Critical Skills to Scale Up Ecology

This workshop is a collaboration between ESA SEEDS and NEON, with support from Data Carpentries and is  made possible with a grant from the National Science Foundation. 

Instructors:

Jessica Guo, Phd

Dr. Jessica Guo is a scientific programmer and plant ecophysiologist at the University of Arizona. Her interests include plant water relations, plant sensor technology, Bayesian modeling, and data dashboards. Over the past 10 years, Jessica has taught many coding and statistics workshops, and she is a recently certified Carpentries instructor. 

 

Kristina Reimer, PhD

Kristina Riemer is a scientific programmer in the University of Arizona ALVSCE Data Science Team. She teaches computational skills and creates scientific software for ecological and agricultural research. She has been a Carpentries instructor since 2016 and has taught at ten workshops, and also contributed to Carpentry lesson curriculum.

 

Claire Lunch, PhD

Dr. Claire Lunch is a data scientist with the National Ecological Observatory Network. Her focus is on open data and open science, improving reproducibility via open platforms, and expanding coding and quantitative skills in the ecological community. At NEON, she works on data processing pipelines, public code resources, and other public resources to facilitate NEON data use.

 


Agenda

Segment I: Data Carpentries  

I. Collaboration with code

  1. Command line shell scripting within the RStudio terminal window
  2. git/GitHub in RStudio (part I)
  3. git/GitHub in RStudio (part II)

II. Reproducibility and project management

  1. Project management and best practices for R
  2. Data manipulation using tidyverse
  3. Functions in R
  4. Control flow in R

III. Documentation and publishing

  1. Best practices and publishing with RMarkdown

Our primary teaching method will be “code-along”, so that students practice the steps needed to code independently.
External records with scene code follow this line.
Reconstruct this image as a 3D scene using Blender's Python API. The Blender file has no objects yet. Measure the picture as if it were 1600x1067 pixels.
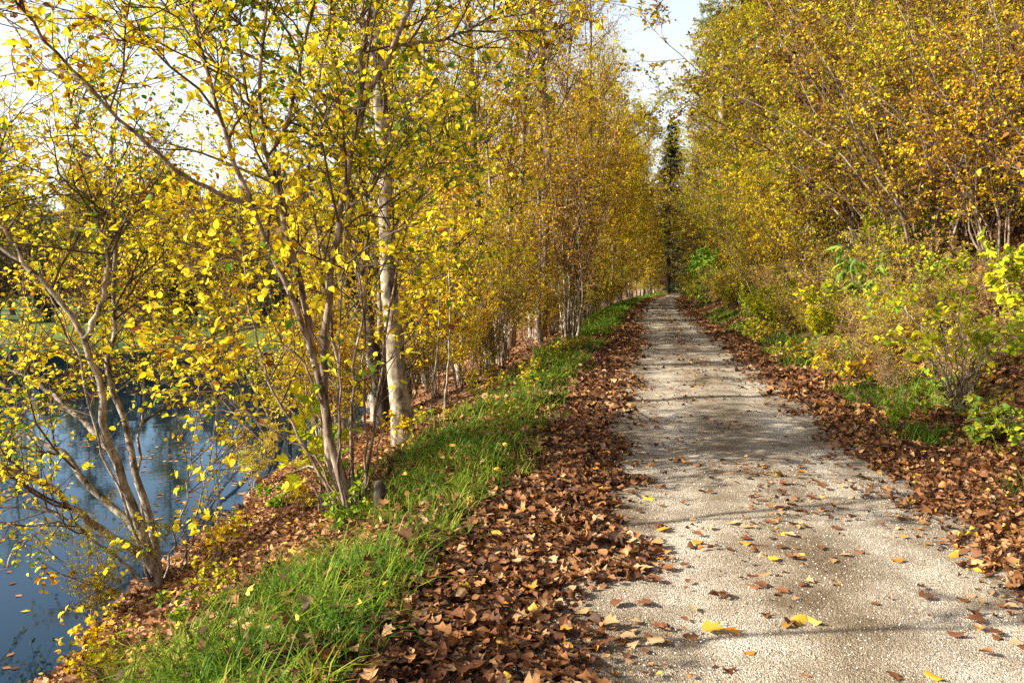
import bpy, math, random
import numpy as np
rng = np.random.default_rng(7)
random.seed(7)
S = bpy.context.scene
R = math.radians
# ------------------------------------------------------------------ camera, sky, sun, exposure
FPX = 1244.0
YAW, PITCH, EYE = R(9.56), R(4.3), 1.6
cd = bpy.data.cameras.new('camera'); cam = bpy.data.objects.new('camera', cd); S.collection.objects.link(cam)
cd.sensor_width = 36.0; cd.lens = 36.0*FPX/1600.0; cd.clip_start = 0.05; cd.clip_end = 3000
cam.location = (0, 0, EYE); cam.rotation_euler = (math.pi/2-PITCH, 0, YAW)
S.camera = cam
SUN_AZ = math.atan2(-0.93, -0.37)     # where the sun stands: left of the path, a little behind the camera
SUN_EL = R(28)
W = bpy.data.worlds.new('World'); S.world = W; W.use_nodes = True
wn = W.node_tree.nodes; sky = wn.new('ShaderNodeTexSky'); sky.sky_type = 'NISHITA'; sky.sun_disc = False
sky.sun_elevation = SUN_EL; sky.sun_rotation = SUN_AZ; sky.dust_density = 3.0; sky.air_density = .75; sky.ozone_density = .6
# pale haze low in the sky, thinning out with height
wt = wn.new('ShaderNodeTexCoord'); ws = wn.new('ShaderNodeSeparateXYZ'); wm = wn.new('ShaderNodeMapRange'); wm.interpolation_type = 'SMOOTHSTEP'
wm.inputs[1].default_value = .08; wm.inputs[2].default_value = .85; wm.inputs[3].default_value = 1; wm.inputs[4].default_value = 0
wx = wn.new('ShaderNodeMix'); wx.data_type = 'RGBA'; wx.blend_type = 'ADD'; wx.inputs[7].default_value = (3.1, 3.0, 2.2, 1)
WL = W.node_tree.links; WL.new(wt.outputs['Generated'], ws.inputs[0]); WL.new(ws.outputs[2], wm.inputs[0]); WL.new(wm.outputs[0], wx.inputs[0]); WL.new(sky.outputs[0], wx.inputs[6])
WL.new(wx.outputs[2], wn['Background'].inputs[0]); wn['Background'].inputs[1].default_value = 0.085
sd = bpy.data.lights.new('sun', 'SUN'); sd.energy = 5.0; sd.angle = R(0.5); sd.color = (1.0, 0.93, 0.80)
sun = bpy.data.objects.new('sun', sd); S.collection.objects.link(sun)
sdir = np.array([math.sin(SUN_AZ)*math.cos(SUN_EL), math.cos(SUN_AZ)*math.cos(SUN_EL), math.sin(SUN_EL)])
from mathutils import Vector
sun.rotation_euler = Vector(sdir).to_track_quat('Z', 'Y').to_euler(); sun.location = (-20, -8, 18)
S.view_settings.view_transform = 'Standard'; S.view_settings.look = 'None'
S.view_settings.exposure = 1.48; S.view_settings.gamma = 1.0
S.render.engine = 'CYCLES'
S.cycles.max_bounces = 6; S.cycles.diffuse_bounces = 2; S.cycles.glossy_bounces = 3; S.cycles.transmission_bounces = 4
S.cycles.use_denoising = False
try: S.cycles.sample_clamp_indirect = 6.0
except Exception: pass

cy_, sy_, cp_, sp_ = math.cos(YAW), math.sin(YAW), math.cos(PITCH), math.sin(PITCH)
C_R = np.array([cy_, sy_, 0.0]); C_F = np.array([-sy_*cp_, cy_*cp_, -sp_]); C_U = np.cross(C_R, C_F)
def at(px, py, d):                      # a point of the place seen in direction (px,py) at distance d along the view
    return np.array([0, 0, EYE]) + d*(C_F + C_R*(px-800)/FPX - C_U*(py-533.5)/FPX)

# ------------------------------------------------------------------ small maths
def smooth(t): t = np.clip(t, 0, 1); return t*t*(3-2*t)
_perm = rng.random((64, 64))
def vnoise(x, y, s=1.0, o=0.0):         # tileable value noise 0..1
    x = np.asarray(x, float)/s+o+100; y = np.asarray(y, float)/s+o*1.7+100
    xi = np.floor(x).astype(int); yi = np.floor(y).astype(int); fx = x-xi; fy = y-yi
    fx = fx*fx*(3-2*fx); fy = fy*fy*(3-2*fy)
    g = lambda a, b: _perm[a % 64, b % 64]
    return (g(xi, yi)*(1-fx)+g(xi+1, yi)*fx)*(1-fy)+(g(xi, yi+1)*(1-fx)+g(xi+1, yi+1)*fx)*fy
def norm(v): return v/np.maximum(np.linalg.norm(v, axis=-1, keepdims=True), 1e-9)

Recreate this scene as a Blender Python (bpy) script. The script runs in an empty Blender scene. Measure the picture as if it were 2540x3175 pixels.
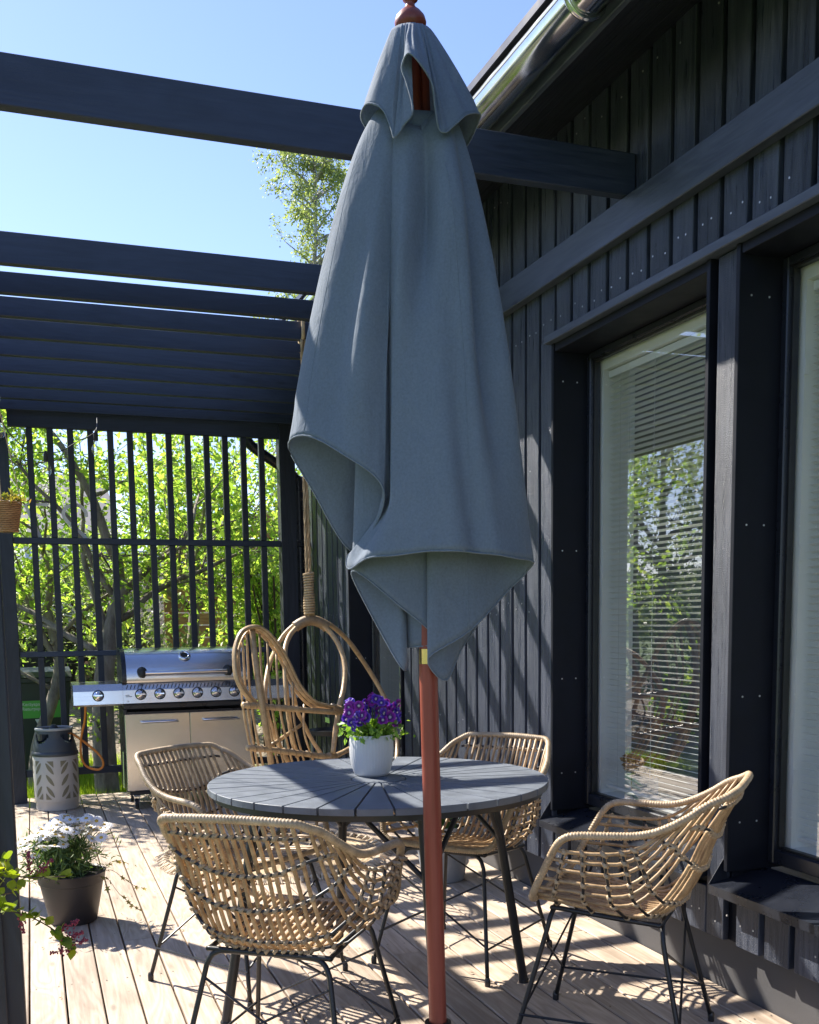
import bpy, math, random
import numpy as np
from mathutils import Vector, Matrix

random.seed(7)
RNG = np.random.default_rng(11)
scene = bpy.context.scene
COL = scene.collection

# ------------------------------------------------------------------ camera
YAW, PITCH, ROLL, EYE = 0.346916, -0.112413, -0.013344, 1.32
cam_data = bpy.data.cameras.new('camera')
cam = bpy.data.objects.new('camera', cam_data)
COL.objects.link(cam)
_f = Vector((math.sin(YAW), math.cos(YAW), 0))
_r = Vector((math.cos(YAW), -math.sin(YAW), 0))
_u = Vector((0, 0, 1))
_f2 = _f * math.cos(PITCH) + _u * math.sin(PITCH)
_u2 = _u * math.cos(PITCH) - _f * math.sin(PITCH)
_r3 = _r * math.cos(ROLL) + _u2 * math.sin(ROLL)
_u3 = _u2 * math.cos(ROLL) - _r * math.sin(ROLL)
_m = Matrix((_r3, _u3, -_f2)).transposed().to_4x4()
_m.translation = Vector((0, 0, EYE))
cam.matrix_world = _m
cam_data.sensor_width = 36.0
cam_data.lens = 36.0 * 2187.94 / 2156.25
cam_data.shift_y = (1553.8 - 1078.1) / 2156.25
cam_data.clip_start = 0.05
cam_data.clip_end = 2000
scene.camera = cam

# ------------------------------------------------------------------ light
SUN_TRAVEL = Vector((0.55, -0.90, -1.0)).normalized()
SUN_ELEV = math.asin(-SUN_TRAVEL.z)
TO_SUN_AZ = math.atan2(-SUN_TRAVEL.x, -SUN_TRAVEL.y)      # clockwise from +Y
world = bpy.data.worlds.new('World')
scene.world = world
world.use_nodes = True
_nt = world.node_tree
_bg = _nt.nodes['Background']
_sky = _nt.nodes.new('ShaderNodeTexSky')
_sky.sky_type = 'NISHITA'
_sky.sun_disc = False
_sky.sun_elevation = SUN_ELEV
_sky.sun_rotation = TO_SUN_AZ
_sky.air_density = 1.0
_sky.dust_density = 0.25
_sky.ozone_density = 2.0
_tint = _nt.nodes.new('ShaderNodeMix')
_tint.data_type, _tint.blend_type = 'RGBA', 'MULTIPLY'
_tint.inputs[0].default_value = 1.0
_tint.inputs[7].default_value = (0.93, 0.90, 1.10, 1)      # the camera's cool white balance
_nt.links.new(_sky.outputs[0], _tint.inputs[6])
_nt.links.new(_tint.outputs[2], _bg.inputs[0])
_bg.inputs[1].default_value = 0.092
sun_data = bpy.data.lights.new('sun', 'SUN')
sun_data.energy = 4.6
sun_data.angle = math.radians(0.5)
sun_data.color = (1.0, 0.94, 0.84)
sun = bpy.data.objects.new('sun', sun_data)
COL.objects.link(sun)
sun.rotation_euler = SUN_TRAVEL.to_track_quat('-Z', 'Y').to_euler()
sun.location = (-6, 10, 12)
scene.view_settings.view_transform = 'Standard'
scene.view_settings.look = 'None'
scene.view_settings.exposure = 1.4
scene.view_settings.gamma = 1.0
scene.cycles.max_bounces = 8
scene.cycles.transparent_max_bounces = 24
scene.cycles.use_denoising = True
scene.cycles.sample_clamp_indirect = 8.0

# ------------------------------------------------------------------ helpers
def link(o):
    COL.objects.link(o)
    return o

def tag(o, label=None, cat=None, group=None, kind=None):
    if label: o['label'] = label
    if cat: o['category'] = cat
    if group: o['group'] = group
    if kind: o['kind'] = kind
    return o

def thing(name, label, cat, loc=(0, 0, 0), rz=0.0, group=None, kind=None):
    o = bpy.data.objects.new(name, None)
    o.empty_display_size = 0.1
    link(o)
    o.location = loc
    o.rotation_euler = (0, 0, rz)
    return tag(o, label, cat, group, kind)

def make_mesh(name, verts, faces, mat, smooth=False):
    me = bpy.data.meshes.new(name)
    me.from_pydata([tuple(v) for v in verts], [], faces)
    if mat is not None:
        me.materials.append(mat)
    if smooth:
        me.polygons.foreach_set('use_smooth', [True] * len(me.polygons))
    me.update()
    return me

def add(name, me, parent=None, loc=(0, 0, 0), rot=None, kind=None):
    o = bpy.data.objects.new(name, me)
    link(o)
    o.parent = parent
    o.location = loc
    if rot is not None:
        o.rotation_euler = rot
    if kind:
        o['kind'] = kind
    return o

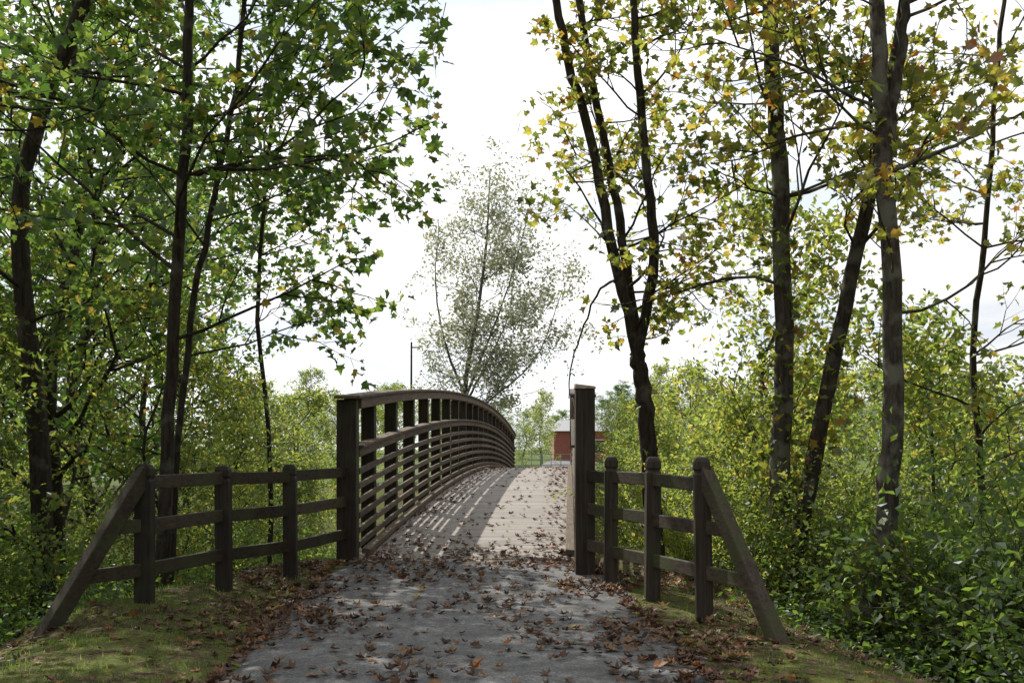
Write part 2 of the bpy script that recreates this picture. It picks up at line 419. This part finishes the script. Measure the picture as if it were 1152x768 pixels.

We will have breakout rooms (particularly for troubleshooting), small assignments, and a collaborative note-taking document. 

 

Segment II: NEON Data Exploration 

  1. Overview of NEON – finding your way around the NEON website and data portal
  2. Accessing NEON utilities
  3. Spatial Data and Observatory spatial design
  4. NEON Data processing and QA/QC
  5. Develop your independent projects with support from NEON science team
  6. Presentation of a culmination project through small group-designed research projects on a topic of interest. Work starting as capstone projects from similar workshops have resulted in publications or graduate thesis for participants.